→ **Exercise prompt**
Print each line of the listing once more, precisely as given.

* BEGIN Data *

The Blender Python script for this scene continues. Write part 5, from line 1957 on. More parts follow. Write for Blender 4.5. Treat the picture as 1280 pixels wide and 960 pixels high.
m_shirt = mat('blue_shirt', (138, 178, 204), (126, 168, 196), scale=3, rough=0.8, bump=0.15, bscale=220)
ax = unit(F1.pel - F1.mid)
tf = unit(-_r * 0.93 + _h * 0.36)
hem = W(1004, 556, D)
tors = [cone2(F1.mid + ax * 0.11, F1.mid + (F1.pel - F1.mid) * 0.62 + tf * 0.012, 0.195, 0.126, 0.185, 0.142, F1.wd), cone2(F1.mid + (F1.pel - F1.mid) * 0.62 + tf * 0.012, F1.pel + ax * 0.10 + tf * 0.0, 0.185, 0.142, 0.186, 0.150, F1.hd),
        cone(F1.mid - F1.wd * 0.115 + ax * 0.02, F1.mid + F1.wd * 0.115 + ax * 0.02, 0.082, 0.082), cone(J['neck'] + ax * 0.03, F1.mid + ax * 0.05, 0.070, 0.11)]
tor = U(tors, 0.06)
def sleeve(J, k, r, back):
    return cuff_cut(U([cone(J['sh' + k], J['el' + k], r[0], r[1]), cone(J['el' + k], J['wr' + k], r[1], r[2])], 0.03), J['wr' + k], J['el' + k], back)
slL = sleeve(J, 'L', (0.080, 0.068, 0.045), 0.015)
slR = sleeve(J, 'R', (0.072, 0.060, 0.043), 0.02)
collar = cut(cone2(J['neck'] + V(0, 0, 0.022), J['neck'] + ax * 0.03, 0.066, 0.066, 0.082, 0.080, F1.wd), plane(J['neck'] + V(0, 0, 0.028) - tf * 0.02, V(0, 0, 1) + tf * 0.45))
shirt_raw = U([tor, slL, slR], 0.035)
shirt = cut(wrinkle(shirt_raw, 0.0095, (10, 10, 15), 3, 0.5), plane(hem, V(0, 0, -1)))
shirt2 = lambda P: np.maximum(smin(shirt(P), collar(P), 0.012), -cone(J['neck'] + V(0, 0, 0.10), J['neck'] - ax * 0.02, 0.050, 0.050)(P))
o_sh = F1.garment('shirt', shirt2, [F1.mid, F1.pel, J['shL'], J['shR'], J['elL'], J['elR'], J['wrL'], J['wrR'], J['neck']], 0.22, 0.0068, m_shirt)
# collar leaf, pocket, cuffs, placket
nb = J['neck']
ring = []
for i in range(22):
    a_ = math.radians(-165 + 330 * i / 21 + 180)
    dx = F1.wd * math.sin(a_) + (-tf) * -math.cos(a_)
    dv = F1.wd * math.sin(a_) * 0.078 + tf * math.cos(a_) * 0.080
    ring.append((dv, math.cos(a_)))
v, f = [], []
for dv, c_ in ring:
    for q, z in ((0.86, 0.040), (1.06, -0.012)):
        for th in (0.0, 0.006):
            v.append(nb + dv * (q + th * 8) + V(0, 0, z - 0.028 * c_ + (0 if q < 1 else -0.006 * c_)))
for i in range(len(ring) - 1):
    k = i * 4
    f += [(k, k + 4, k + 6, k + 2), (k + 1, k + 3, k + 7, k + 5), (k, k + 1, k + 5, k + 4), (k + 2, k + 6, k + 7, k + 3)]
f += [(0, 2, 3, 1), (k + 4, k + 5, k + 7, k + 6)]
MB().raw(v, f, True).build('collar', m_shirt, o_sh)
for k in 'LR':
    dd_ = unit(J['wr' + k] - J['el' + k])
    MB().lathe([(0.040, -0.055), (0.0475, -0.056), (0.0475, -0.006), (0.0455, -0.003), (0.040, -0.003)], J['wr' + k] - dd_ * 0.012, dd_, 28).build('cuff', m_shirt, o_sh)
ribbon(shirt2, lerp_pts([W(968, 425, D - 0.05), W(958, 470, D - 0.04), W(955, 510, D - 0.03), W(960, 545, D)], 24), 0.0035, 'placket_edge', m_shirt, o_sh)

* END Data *

→ **Exercise output**
The Blender Python script for this scene continues. Write part 5, from line 1957 on. More parts follow. Write for Blender 4.5. Treat the picture as 1280 pixels wide and 960 pixels high.
m_shirt = mat('blue_shirt', (138, 178, 204), (126, 168, 196), scale=3, rough=0.8, bump=0.15, bscale=220)
ax = unit(F1.pel - F1.mid)
tf = unit(-_r * 0.93 + _h * 0.36)
hem = W(1004, 556, D)
tors = [cone2(F1.mid + ax * 0.11, F1.mid + (F1.pel - F1.mid) * 0.62 + tf * 0.012, 0.195, 0.126, 0.185, 0.142, F1.wd), cone2(F1.mid + (F1.pel - F1.mid) * 0.62 + tf * 0.012, F1.pel + ax * 0.10 + tf * 0.0, 0.185, 0.142, 0.186, 0.150, F1.hd),
        cone(F1.mid - F1.wd * 0.115 + ax * 0.02, F1.mid + F1.wd * 0.115 + ax * 0.02, 0.082, 0.082), cone(J['neck'] + ax * 0.03, F1.mid + ax * 0.05, 0.070, 0.11)]
tor = U(tors, 0.06)
def sleeve(J, k, r, back):
    return cuff_cut(U([cone(J['sh' + k], J['el' + k], r[0], r[1]), cone(J['el' + k], J['wr' + k], r[1], r[2])], 0.03), J['wr' + k], J['el' + k], back)
slL = sleeve(J, 'L', (0.080, 0.068, 0.045), 0.015)
slR = sleeve(J, 'R', (0.072, 0.060, 0.043), 0.02)
collar = cut(cone2(J['neck'] + V(0, 0, 0.022), J['neck'] + ax * 0.03, 0.066, 0.066, 0.082, 0.080, F1.wd), plane(J['neck'] + V(0, 0, 0.028) - tf * 0.02, V(0, 0, 1) + tf * 0.45))
shirt_raw = U([tor, slL, slR], 0.035)
shirt = cut(wrinkle(shirt_raw, 0.0095, (10, 10, 15), 3, 0.5), plane(hem, V(0, 0, -1)))
shirt2 = lambda P: np.maximum(smin(shirt(P), collar(P), 0.012), -cone(J['neck'] + V(0, 0, 0.10), J['neck'] - ax * 0.02, 0.050, 0.050)(P))
o_sh = F1.garment('shirt', shirt2, [F1.mid, F1.pel, J['shL'], J['shR'], J['elL'], J['elR'], J['wrL'], J['wrR'], J['neck']], 0.22, 0.0068, m_shirt)
# collar leaf, pocket, cuffs, placket
nb = J['neck']
ring = []
for i in range(22):
    a_ = math.radians(-165 + 330 * i / 21 + 180)
    dx = F1.wd * math.sin(a_) + (-tf) * -math.cos(a_)
    dv = F1.wd * math.sin(a_) * 0.078 + tf * math.cos(a_) * 0.080
    ring.append((dv, math.cos(a_)))
v, f = [], []
for dv, c_ in ring:
    for q, z in ((0.86, 0.040), (1.06, -0.012)):
        for th in (0.0, 0.006):
            v.append(nb + dv * (q + th * 8) + V(0, 0, z - 0.028 * c_ + (0 if q < 1 else -0.006 * c_)))
for i in range(len(ring) - 1):
    k = i * 4
    f += [(k, k + 4, k + 6, k + 2), (k + 1, k + 3, k + 7, k + 5), (k, k + 1, k + 5, k + 4), (k + 2, k + 6, k + 7, k + 3)]
f += [(0, 2, 3, 1), (k + 4, k + 5, k + 7, k + 6)]
MB().raw(v, f, True).build('collar', m_shirt, o_sh)
for k in 'LR':
    dd_ = unit(J['wr' + k] - J['el' + k])
    MB().lathe([(0.040, -0.055), (0.0475, -0.056), (0.0475, -0.006), (0.0455, -0.003), (0.040, -0.003)], J['wr' + k] - dd_ * 0.012, dd_, 28).build('cuff', m_shirt, o_sh)
ribbon(shirt2, lerp_pts([W(968, 425, D - 0.05), W(958, 470, D - 0.04), W(955, 510, D - 0.03), W(960, 545, D)], 24), 0.0035, 'placket_edge', m_shirt, o_sh)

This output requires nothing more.